◆ EXERCISE AIM: All lines from the top of the records below through the line holding "link('drawer_front', bm, 'oak_z', dr)", and only those, should be printed exactly, minus the pictures.

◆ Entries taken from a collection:
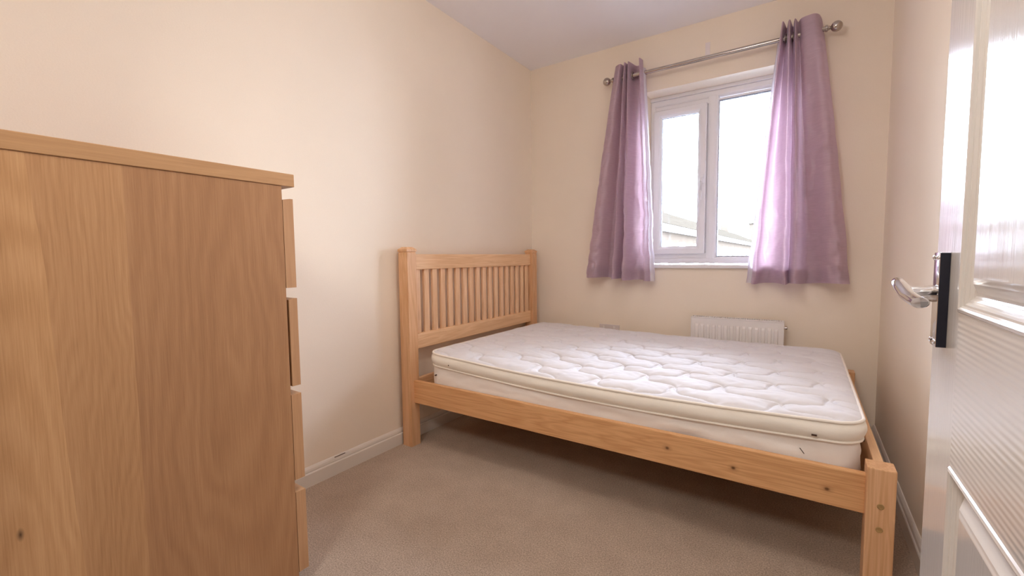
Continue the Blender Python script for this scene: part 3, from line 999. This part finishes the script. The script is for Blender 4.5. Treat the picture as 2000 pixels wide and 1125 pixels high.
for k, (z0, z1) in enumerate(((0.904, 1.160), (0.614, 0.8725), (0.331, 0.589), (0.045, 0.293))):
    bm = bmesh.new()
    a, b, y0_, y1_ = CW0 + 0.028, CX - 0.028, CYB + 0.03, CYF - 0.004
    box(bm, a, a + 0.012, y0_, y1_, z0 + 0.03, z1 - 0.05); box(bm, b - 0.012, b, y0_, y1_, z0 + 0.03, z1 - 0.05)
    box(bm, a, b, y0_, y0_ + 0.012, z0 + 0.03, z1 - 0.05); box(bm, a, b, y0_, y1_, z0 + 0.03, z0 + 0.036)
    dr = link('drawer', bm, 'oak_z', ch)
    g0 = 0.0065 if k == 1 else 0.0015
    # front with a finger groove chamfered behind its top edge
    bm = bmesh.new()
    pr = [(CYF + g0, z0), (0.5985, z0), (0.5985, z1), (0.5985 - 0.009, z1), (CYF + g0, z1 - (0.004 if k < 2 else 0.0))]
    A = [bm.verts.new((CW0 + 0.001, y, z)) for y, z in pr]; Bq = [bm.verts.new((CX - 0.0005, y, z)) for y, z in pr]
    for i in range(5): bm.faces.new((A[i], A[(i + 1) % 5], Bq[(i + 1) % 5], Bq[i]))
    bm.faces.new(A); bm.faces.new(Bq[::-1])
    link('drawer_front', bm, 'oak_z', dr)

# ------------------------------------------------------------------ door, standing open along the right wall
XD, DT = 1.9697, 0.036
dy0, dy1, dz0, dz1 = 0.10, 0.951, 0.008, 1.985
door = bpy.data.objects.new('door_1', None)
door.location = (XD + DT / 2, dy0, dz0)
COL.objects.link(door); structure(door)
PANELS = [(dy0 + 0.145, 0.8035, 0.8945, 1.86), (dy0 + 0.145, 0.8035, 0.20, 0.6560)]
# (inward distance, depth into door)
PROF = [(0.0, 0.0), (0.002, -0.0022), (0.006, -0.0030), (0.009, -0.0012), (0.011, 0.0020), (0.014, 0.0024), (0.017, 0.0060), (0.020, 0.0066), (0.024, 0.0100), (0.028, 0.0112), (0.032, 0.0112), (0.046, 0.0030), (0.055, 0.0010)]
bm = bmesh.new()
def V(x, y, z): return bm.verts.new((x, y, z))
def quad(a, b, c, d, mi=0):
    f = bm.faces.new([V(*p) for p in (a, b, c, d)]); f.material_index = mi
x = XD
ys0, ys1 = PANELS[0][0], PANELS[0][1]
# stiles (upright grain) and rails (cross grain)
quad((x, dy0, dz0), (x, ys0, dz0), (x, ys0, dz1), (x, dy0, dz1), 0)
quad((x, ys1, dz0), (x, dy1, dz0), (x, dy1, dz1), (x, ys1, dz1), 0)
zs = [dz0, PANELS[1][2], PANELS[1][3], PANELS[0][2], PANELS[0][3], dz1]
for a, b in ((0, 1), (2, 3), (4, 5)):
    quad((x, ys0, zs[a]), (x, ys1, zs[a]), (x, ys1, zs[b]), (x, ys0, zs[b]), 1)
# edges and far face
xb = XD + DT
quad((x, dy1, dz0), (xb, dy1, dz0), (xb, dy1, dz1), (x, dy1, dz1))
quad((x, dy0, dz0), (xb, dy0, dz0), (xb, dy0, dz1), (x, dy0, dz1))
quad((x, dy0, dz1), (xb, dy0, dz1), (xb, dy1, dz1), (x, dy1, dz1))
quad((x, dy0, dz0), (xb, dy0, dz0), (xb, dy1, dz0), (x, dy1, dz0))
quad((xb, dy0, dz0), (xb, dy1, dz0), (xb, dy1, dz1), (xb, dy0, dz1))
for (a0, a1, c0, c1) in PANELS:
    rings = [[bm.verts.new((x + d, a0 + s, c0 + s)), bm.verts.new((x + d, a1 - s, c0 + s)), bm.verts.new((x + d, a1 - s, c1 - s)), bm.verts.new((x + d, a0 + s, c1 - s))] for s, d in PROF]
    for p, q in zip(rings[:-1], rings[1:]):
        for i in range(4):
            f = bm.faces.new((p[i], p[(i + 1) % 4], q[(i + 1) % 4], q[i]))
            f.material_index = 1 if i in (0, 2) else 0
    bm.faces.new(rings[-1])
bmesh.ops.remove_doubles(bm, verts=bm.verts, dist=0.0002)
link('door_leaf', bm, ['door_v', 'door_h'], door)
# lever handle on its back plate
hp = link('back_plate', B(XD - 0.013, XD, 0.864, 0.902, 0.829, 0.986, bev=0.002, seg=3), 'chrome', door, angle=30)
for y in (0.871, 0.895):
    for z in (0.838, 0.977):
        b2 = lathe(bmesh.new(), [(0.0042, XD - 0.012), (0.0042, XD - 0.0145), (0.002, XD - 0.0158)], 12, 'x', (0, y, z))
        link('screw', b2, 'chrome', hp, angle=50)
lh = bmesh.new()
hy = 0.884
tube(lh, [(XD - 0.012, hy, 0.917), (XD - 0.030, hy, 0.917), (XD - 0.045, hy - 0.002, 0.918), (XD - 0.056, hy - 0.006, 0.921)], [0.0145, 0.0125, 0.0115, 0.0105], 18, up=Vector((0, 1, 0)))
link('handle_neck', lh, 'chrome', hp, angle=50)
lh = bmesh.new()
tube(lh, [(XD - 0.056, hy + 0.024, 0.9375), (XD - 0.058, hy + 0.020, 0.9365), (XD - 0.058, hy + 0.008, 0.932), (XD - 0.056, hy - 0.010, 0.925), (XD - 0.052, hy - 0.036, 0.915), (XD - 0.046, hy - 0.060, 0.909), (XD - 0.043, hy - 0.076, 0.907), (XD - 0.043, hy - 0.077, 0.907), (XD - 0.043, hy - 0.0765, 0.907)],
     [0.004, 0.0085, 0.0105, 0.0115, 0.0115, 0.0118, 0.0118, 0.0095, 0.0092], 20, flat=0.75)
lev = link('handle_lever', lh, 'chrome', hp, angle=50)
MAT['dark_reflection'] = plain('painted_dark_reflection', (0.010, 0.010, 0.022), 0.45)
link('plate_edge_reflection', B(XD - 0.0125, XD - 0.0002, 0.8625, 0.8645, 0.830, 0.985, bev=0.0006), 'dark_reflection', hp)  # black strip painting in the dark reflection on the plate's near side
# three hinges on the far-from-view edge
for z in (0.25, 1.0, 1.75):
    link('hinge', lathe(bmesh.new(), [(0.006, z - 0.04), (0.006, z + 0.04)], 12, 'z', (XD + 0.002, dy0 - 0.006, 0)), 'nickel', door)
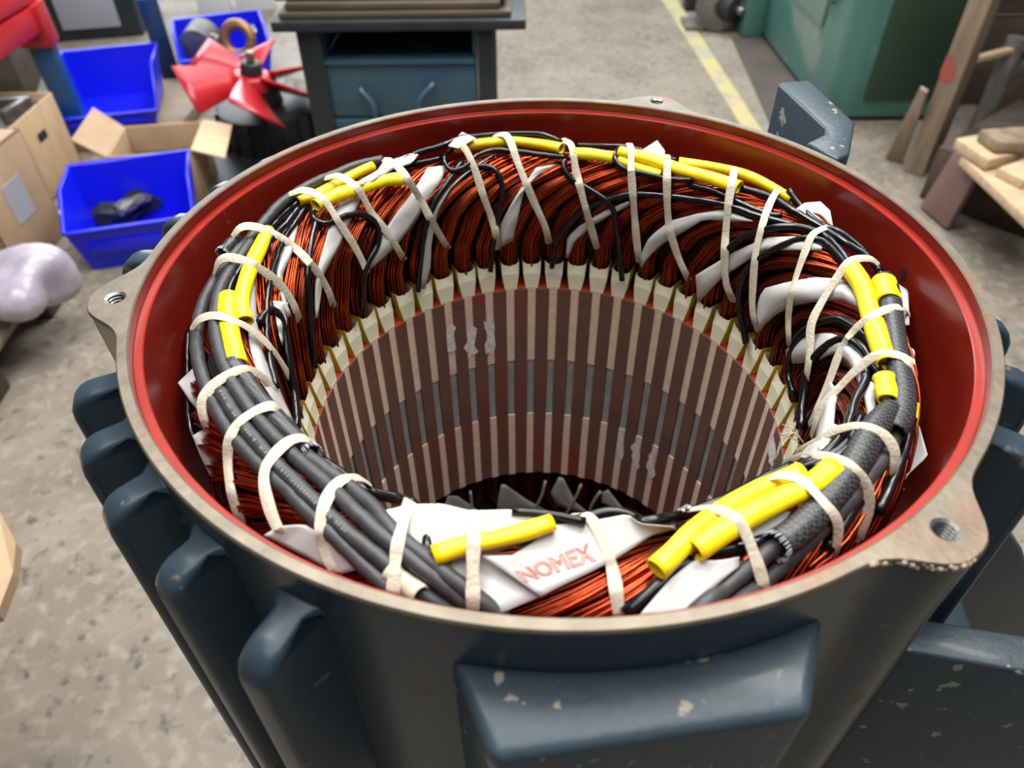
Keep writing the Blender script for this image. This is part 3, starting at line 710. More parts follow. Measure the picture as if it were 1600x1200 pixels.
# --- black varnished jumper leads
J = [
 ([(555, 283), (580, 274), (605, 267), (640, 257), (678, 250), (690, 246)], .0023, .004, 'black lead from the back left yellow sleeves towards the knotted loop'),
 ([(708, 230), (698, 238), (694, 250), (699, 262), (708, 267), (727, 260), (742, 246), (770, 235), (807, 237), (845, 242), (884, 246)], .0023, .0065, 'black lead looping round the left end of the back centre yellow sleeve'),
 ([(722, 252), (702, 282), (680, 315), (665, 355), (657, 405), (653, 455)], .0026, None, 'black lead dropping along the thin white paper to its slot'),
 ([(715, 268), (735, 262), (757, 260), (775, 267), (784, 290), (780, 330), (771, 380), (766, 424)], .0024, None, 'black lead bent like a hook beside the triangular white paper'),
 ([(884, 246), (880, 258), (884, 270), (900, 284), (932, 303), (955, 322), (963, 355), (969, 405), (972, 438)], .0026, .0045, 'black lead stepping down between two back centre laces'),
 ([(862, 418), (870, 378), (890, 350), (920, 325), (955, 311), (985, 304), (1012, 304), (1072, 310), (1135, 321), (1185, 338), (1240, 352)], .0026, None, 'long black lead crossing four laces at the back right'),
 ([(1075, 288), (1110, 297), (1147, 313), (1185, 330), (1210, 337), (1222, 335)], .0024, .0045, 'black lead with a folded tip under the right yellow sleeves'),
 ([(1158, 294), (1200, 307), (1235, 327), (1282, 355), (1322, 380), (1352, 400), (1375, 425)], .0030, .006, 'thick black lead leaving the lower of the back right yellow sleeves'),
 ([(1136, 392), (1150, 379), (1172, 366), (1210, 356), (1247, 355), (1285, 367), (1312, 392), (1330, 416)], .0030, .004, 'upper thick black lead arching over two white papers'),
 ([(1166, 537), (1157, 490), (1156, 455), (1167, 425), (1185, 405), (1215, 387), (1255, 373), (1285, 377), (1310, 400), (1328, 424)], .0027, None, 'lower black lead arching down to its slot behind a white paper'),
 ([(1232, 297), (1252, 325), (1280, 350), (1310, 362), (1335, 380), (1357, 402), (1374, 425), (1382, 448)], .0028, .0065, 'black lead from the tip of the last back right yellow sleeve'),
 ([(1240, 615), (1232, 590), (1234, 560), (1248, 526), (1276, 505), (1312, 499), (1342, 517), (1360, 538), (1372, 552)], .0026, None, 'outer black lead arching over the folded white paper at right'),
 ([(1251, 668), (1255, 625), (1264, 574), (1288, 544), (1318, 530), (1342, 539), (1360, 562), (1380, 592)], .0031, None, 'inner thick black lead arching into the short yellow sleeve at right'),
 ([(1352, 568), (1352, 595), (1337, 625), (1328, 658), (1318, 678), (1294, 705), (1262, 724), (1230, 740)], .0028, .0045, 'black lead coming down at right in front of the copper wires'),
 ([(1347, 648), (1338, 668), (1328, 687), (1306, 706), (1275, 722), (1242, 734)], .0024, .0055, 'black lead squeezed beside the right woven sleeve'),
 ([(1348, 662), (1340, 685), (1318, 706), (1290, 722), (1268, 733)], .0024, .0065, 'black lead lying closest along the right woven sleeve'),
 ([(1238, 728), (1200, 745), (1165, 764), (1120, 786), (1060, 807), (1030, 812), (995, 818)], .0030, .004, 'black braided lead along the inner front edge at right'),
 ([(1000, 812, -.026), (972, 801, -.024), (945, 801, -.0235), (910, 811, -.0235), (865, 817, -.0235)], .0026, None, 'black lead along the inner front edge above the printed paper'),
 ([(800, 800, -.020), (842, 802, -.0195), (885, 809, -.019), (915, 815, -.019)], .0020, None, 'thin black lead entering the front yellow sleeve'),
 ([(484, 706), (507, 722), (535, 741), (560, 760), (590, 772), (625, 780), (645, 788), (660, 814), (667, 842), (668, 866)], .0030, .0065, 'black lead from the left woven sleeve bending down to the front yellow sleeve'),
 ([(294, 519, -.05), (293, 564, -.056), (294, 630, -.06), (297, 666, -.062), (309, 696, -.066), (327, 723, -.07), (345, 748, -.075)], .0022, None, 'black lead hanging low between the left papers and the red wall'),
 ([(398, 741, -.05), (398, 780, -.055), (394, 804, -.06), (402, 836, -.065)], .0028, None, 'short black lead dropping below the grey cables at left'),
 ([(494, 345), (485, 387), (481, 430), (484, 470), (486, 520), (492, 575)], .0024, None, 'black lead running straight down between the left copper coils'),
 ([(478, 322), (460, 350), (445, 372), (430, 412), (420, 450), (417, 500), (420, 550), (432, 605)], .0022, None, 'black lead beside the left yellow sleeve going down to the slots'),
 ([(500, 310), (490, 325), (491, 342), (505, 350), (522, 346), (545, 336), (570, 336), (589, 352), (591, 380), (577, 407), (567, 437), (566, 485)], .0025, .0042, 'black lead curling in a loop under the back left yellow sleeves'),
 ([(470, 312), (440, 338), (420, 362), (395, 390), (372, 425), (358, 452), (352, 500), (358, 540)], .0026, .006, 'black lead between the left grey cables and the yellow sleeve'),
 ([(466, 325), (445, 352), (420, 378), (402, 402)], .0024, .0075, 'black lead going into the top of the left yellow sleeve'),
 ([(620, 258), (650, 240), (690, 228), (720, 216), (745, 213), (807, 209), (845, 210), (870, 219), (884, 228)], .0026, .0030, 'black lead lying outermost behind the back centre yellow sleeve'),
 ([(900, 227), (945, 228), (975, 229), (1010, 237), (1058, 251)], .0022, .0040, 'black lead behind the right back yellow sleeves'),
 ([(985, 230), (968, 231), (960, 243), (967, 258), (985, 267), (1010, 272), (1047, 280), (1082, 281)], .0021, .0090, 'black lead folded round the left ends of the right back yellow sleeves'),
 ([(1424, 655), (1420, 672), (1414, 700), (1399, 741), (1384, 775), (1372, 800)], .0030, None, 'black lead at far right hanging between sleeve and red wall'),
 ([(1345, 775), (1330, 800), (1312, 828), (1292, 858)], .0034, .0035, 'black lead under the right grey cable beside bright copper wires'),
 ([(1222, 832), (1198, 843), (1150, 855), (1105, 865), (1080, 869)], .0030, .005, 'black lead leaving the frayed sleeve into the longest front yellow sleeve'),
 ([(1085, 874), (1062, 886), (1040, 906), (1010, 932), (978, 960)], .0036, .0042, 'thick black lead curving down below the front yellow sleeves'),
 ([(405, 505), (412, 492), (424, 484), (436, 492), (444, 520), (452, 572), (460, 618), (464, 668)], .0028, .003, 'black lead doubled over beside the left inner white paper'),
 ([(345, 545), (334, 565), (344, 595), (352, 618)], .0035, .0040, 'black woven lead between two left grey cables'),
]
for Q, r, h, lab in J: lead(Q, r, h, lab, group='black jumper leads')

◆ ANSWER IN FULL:
Continue the Blender Python script for this scene: part 3, from line 999. This part finishes the script. The script is for Blender 4.5. Treat the picture as 2000 pixels wide and 1125 pixels high.
for k, (z0, z1) in enumerate(((0.904, 1.160), (0.614, 0.8725), (0.331, 0.589), (0.045, 0.293))):
    bm = bmesh.new()
    a, b, y0_, y1_ = CW0 + 0.028, CX - 0.028, CYB + 0.03, CYF - 0.004
    box(bm, a, a + 0.012, y0_, y1_, z0 + 0.03, z1 - 0.05); box(bm, b - 0.012, b, y0_, y1_, z0 + 0.03, z1 - 0.05)
    box(bm, a, b, y0_, y0_ + 0.012, z0 + 0.03, z1 - 0.05); box(bm, a, b, y0_, y1_, z0 + 0.03, z0 + 0.036)
    dr = link('drawer', bm, 'oak_z', ch)
    g0 = 0.0065 if k == 1 else 0.0015
    # front with a finger groove chamfered behind its top edge
    bm = bmesh.new()
    pr = [(CYF + g0, z0), (0.5985, z0), (0.5985, z1), (0.5985 - 0.009, z1), (CYF + g0, z1 - (0.004 if k < 2 else 0.0))]
    A = [bm.verts.new((CW0 + 0.001, y, z)) for y, z in pr]; Bq = [bm.verts.new((CX - 0.0005, y, z)) for y, z in pr]
    for i in range(5): bm.faces.new((A[i], A[(i + 1) % 5], Bq[(i + 1) % 5], Bq[i]))
    bm.faces.new(A); bm.faces.new(Bq[::-1])
    link('drawer_front', bm, 'oak_z', dr)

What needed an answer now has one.